* Written request *
Write the data out again exactly, dropping any images it holds.
▬▬▬▬▬▬
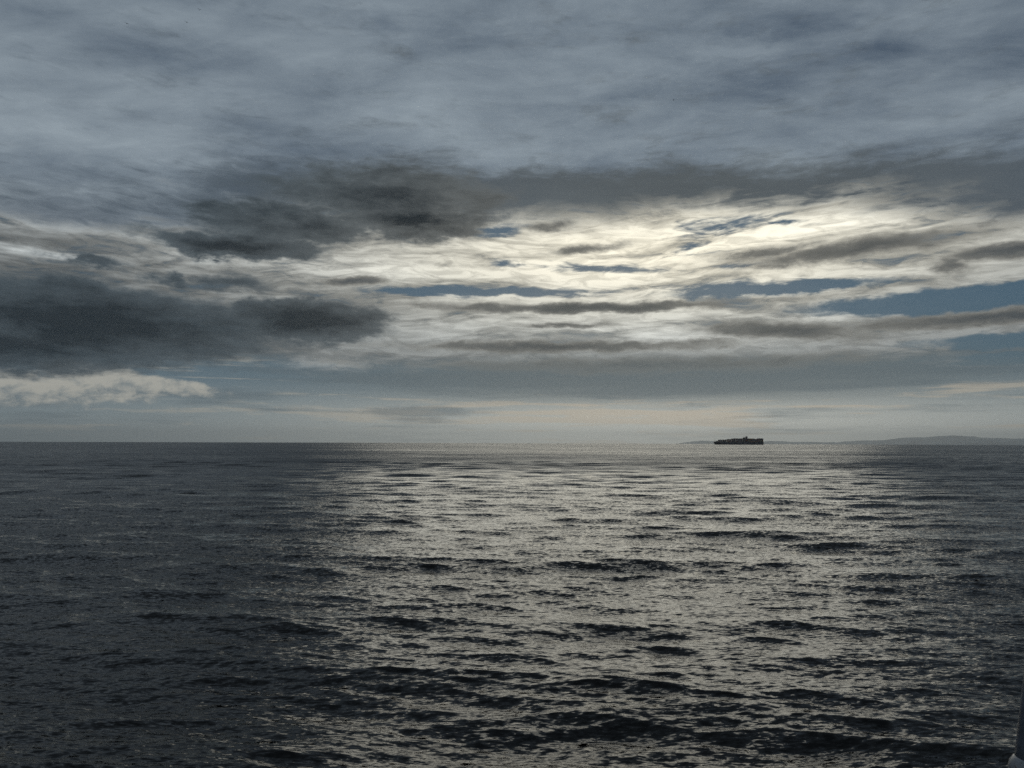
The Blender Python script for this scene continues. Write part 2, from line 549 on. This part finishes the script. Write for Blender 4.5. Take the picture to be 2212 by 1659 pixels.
# ------------------------------------------------------------------ far hills
def build_ridge(name, dist_m, depth, line, seed, material):
    """A range of hills: skyline points (view x, view y) at a distance, rising and falling over its depth."""
    rng = np.random.default_rng(seed)
    pts = []
    for x, y in line:
        d = view_dir(x, y)
        hor = math.hypot(d.x, d.y)
        pts.append((math.atan2(d.x, d.y), CAM_H + d.z / hor * dist_m))
    a = np.array([p[0] for p in pts]); h = np.array([p[1] for p in pts])
    n, m = 220, 22
    azs = np.linspace(a[0], a[-1], n)
    top = np.interp(azs, a, h)
    for k in range(2):
        top = np.convolve(np.pad(top, 3, mode='edge'), np.ones(7) / 7, 'valid')
    for f, amp in ((9, .035), (23, .022), (57, .012)):
        top = top + amp * np.ptp(h) * np.interp(np.linspace(0, f, n), np.arange(f + 1), rng.normal(0, 1, f + 1))
    base = sea_level(0, dist_m) - 60
    verts, faces = [], []
    for j in range(m):
        s = -1 + 2 * j / (m - 1)
        prof = math.cos(s * math.pi / 2) ** 1.3
        jit = np.interp(np.linspace(0, 40, n), np.arange(41), rng.normal(0, .05, 41))
        for i in range(n):
            r = dist_m + s * depth
            z = base + (top[i] - base) * max(prof + jit[i] * (1 - abs(s)) * (abs(s) > .05), 0)
            verts.append((r * math.sin(azs[i]), r * math.cos(azs[i]), z))
    for j in range(m - 1):
        for i in range(n - 1):
            faces.append((j * n + i, j * n + i + 1, (j + 1) * n + i + 1, (j + 1) * n + i))
    me = bpy.data.meshes.new(name)
    me.from_pydata(verts, [], faces)
    me.polygons.foreach_set('use_smooth', [True] * len(me.polygons))
    me.materials.append(material)
    return tag(link(name, me), kind='structure')


hill_mat = mat('hill_forest_and_rock', (0.30, 0.33, 0.34), 0.9, 0, 0.35, 0.0006)
HZ = 957
tag(build_ridge('far_hills', 97000, 7000, [(1760, HZ + 6), (1830, 953), (1890, 951.5), (1975, 946), (2035, 942.5), (2075, 942), (2110, 943.5), (2150, 946), (2212, 947), (2400, 942), (2700, 953), (2900, HZ + 8)], 4, hill_mat), 'faint far range of hazy hills along the horizon', 'hills')
tag(build_ridge('near_hills', 78000, 6000, [(1990, HZ + 6), (2040, 953), (2085, 949), (2125, 947.5), (2165, 950), (2205, 948), (2260, 946), (2420, 942), (2600, 949), (2800, HZ + 8)], 9, hill_mat), 'blue grey hills low on the horizon at the right edge', 'hills')
tag(build_ridge('low_hills', 92000, 4000, [(1440, HZ + 4), (1480, 955), (1515, 952), (1560, 954), (1620, 954.5), (1680, 953), (1730, 954.5), (1800, 955.5), (1850, HZ + 4)], 15, hill_mat), 'pale low hills on the horizon behind the container ship', 'hills')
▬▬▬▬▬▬
* The output *
The Blender Python script for this scene continues. Write part 2, from line 549 on. This part finishes the script. Write for Blender 4.5. Take the picture to be 2212 by 1659 pixels.
# ------------------------------------------------------------------ far hills
def build_ridge(name, dist_m, depth, line, seed, material):
    """A range of hills: skyline points (view x, view y) at a distance, rising and falling over its depth."""
    rng = np.random.default_rng(seed)
    pts = []
    for x, y in line:
        d = view_dir(x, y)
        hor = math.hypot(d.x, d.y)
        pts.append((math.atan2(d.x, d.y), CAM_H + d.z / hor * dist_m))
    a = np.array([p[0] for p in pts]); h = np.array([p[1] for p in pts])
    n, m = 220, 22
    azs = np.linspace(a[0], a[-1], n)
    top = np.interp(azs, a, h)
    for k in range(2):
        top = np.convolve(np.pad(top, 3, mode='edge'), np.ones(7) / 7, 'valid')
    for f, amp in ((9, .035), (23, .022), (57, .012)):
        top = top + amp * np.ptp(h) * np.interp(np.linspace(0, f, n), np.arange(f + 1), rng.normal(0, 1, f + 1))
    base = sea_level(0, dist_m) - 60
    verts, faces = [], []
    for j in range(m):
        s = -1 + 2 * j / (m - 1)
        prof = math.cos(s * math.pi / 2) ** 1.3
        jit = np.interp(np.linspace(0, 40, n), np.arange(41), rng.normal(0, .05, 41))
        for i in range(n):
            r = dist_m + s * depth
            z = base + (top[i] - base) * max(prof + jit[i] * (1 - abs(s)) * (abs(s) > .05), 0)
            verts.append((r * math.sin(azs[i]), r * math.cos(azs[i]), z))
    for j in range(m - 1):
        for i in range(n - 1):
            faces.append((j * n + i, j * n + i + 1, (j + 1) * n + i + 1, (j + 1) * n + i))
    me = bpy.data.meshes.new(name)
    me.from_pydata(verts, [], faces)
    me.polygons.foreach_set('use_smooth', [True] * len(me.polygons))
    me.materials.append(material)
    return tag(link(name, me), kind='structure')


hill_mat = mat('hill_forest_and_rock', (0.30, 0.33, 0.34), 0.9, 0, 0.35, 0.0006)
HZ = 957
tag(build_ridge('far_hills', 97000, 7000, [(1760, HZ + 6), (1830, 953), (1890, 951.5), (1975, 946), (2035, 942.5), (2075, 942), (2110, 943.5), (2150, 946), (2212, 947), (2400, 942), (2700, 953), (2900, HZ + 8)], 4, hill_mat), 'faint far range of hazy hills along the horizon', 'hills')
tag(build_ridge('near_hills', 78000, 6000, [(1990, HZ + 6), (2040, 953), (2085, 949), (2125, 947.5), (2165, 950), (2205, 948), (2260, 946), (2420, 942), (2600, 949), (2800, HZ + 8)], 9, hill_mat), 'blue grey hills low on the horizon at the right edge', 'hills')
tag(build_ridge('low_hills', 92000, 4000, [(1440, HZ + 4), (1480, 955), (1515, 952), (1560, 954), (1620, 954.5), (1680, 953), (1730, 954.5), (1800, 955.5), (1850, HZ + 4)], 15, hill_mat), 'pale low hills on the horizon behind the container ship', 'hills')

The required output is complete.